WASHINGTON (Reuters) – Walt Nauta, a personal aide to Donald Trump, was indicted alongside the former Republican president on Thursday, Trump said on his social media network on Friday.

Nauta, a former military valet, worked for Trump at the White House before accompanying the former president to work for him at his Florida resort.

The charges were brought by Special Counsel Jack Smith, who was appointed to oversee both the investigation into Trump’s retention of classified records and a separate probe into efforts to overturn Trump’s defeat in the 2020 presidential election.

A spokesperson for Smith’s office could not be immediately reached for comment. The Wall Street Journal and CNN first reported the indictment citing unnamed sources.

Nauta’s lawyer Stanley Woodward declined to comment.

The charges come after Trump’s legal team was notified in recent days that he could face potential criminal charges in the classified documents case.

Nauta reportedly helped to move cardboard boxes at Trump’s Mar-a-Lago estate which contained documents and other mementos from Trump’s time as president.

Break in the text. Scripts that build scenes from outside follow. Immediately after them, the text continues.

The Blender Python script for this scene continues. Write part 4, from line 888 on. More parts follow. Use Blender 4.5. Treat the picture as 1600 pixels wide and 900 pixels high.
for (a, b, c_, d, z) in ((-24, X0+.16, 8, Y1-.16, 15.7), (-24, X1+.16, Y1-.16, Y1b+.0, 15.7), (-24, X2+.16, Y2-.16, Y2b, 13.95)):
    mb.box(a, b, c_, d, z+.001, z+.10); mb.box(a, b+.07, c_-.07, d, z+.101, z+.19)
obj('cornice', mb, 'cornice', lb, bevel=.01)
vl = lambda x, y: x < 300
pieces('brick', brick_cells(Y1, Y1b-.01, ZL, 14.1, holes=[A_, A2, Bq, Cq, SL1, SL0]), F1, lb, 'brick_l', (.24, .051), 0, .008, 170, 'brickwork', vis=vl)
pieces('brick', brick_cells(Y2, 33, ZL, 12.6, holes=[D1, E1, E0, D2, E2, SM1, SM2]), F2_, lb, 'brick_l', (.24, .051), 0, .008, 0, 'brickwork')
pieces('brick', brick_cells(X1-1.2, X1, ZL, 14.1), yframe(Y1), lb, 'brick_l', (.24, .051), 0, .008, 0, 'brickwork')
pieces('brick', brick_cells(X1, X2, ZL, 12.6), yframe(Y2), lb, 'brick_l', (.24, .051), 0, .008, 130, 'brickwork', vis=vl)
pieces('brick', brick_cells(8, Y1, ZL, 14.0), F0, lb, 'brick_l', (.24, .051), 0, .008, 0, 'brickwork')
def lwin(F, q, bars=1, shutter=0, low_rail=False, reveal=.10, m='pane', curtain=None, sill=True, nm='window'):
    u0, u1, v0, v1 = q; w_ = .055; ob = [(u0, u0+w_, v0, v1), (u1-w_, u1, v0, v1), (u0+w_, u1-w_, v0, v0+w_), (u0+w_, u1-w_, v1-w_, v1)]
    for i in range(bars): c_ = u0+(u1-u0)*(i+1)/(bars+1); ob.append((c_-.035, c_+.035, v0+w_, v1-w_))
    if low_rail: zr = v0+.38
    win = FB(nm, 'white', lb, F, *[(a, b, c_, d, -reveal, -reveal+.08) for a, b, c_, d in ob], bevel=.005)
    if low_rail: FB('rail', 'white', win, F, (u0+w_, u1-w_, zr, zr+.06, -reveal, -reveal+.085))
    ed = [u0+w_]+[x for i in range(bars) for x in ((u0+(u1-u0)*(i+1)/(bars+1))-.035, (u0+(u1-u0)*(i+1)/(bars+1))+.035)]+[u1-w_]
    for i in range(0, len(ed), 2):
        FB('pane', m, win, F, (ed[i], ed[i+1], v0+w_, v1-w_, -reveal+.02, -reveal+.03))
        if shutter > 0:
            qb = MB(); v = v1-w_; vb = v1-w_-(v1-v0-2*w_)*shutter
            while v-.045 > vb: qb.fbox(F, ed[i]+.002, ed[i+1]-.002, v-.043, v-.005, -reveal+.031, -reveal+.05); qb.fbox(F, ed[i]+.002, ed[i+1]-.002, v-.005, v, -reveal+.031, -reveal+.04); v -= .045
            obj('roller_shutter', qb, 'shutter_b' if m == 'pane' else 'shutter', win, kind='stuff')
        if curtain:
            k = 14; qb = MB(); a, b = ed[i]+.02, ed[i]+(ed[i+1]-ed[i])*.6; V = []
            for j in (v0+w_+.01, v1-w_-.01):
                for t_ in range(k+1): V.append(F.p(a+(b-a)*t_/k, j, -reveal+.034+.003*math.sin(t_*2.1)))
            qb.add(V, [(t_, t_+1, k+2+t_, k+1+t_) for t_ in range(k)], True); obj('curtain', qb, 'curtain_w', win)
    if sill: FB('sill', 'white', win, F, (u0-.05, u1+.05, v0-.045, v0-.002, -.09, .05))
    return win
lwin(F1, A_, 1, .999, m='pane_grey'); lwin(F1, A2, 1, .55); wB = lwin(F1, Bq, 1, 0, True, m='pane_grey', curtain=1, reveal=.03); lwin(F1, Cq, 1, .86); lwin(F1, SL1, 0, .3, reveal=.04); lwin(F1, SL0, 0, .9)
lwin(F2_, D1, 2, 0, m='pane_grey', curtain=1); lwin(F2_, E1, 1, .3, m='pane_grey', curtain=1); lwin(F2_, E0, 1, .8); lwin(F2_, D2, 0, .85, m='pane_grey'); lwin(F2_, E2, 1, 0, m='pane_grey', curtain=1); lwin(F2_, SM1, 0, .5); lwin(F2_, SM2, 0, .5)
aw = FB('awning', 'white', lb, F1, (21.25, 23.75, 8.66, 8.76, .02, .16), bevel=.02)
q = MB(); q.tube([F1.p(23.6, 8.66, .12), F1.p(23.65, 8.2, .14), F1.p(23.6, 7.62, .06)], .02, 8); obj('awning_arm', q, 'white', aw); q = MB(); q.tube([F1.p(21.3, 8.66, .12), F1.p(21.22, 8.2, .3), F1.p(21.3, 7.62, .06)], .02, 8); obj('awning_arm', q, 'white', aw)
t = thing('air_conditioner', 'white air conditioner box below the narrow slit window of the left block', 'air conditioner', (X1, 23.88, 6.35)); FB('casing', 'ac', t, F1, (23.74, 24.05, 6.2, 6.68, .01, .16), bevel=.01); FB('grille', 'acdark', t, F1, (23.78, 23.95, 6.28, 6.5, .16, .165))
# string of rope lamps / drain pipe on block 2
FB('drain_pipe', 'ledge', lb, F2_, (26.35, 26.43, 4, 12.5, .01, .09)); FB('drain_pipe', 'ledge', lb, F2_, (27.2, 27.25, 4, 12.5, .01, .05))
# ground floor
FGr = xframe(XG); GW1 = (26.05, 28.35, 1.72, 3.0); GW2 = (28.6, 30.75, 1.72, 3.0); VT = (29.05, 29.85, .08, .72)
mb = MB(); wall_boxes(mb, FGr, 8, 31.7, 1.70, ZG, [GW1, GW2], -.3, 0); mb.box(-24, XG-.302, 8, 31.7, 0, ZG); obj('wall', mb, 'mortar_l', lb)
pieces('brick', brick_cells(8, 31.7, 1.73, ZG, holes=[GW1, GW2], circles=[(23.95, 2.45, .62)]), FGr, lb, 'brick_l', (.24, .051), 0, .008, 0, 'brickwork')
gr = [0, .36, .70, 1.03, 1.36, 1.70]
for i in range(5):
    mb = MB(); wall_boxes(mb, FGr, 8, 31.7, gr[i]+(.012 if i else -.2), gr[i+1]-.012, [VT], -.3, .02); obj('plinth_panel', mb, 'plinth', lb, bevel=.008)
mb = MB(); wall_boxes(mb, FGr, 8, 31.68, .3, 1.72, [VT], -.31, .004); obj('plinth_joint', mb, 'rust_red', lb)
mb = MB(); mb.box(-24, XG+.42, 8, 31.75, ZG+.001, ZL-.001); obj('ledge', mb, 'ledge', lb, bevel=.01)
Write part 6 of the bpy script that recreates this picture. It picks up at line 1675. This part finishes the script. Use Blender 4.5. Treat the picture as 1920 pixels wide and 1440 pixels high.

Nauta initially told investigators he did not know whether Trump had retained classified records, according to media reports, but later said he had moved some of the boxes.

The Justice Department later subpoenaed surveillance footage from Mar-a-Lago which corroborated that boxes had been moved, raising suspicions about possible obstruction of justice.

Nauta has long been seen as a possible defendant in the criminal case, according to sources familiar with the matter.

It is common for prosecutors in a criminal case to file charges first against lower-level individuals to pressure them to cooperate to secure charges against bigger targets.

Investigators seized roughly 13,000 documents from Trump’s Mar-a-Lago estate in Palm Beach, Florida, nearly a year ago. One hundred were marked as classified, even though one of Trump’s lawyers had previously said that all records with classified markings had been returned to the government.

Trump has previously defended his retention of documents, suggesting that he declassified them while president.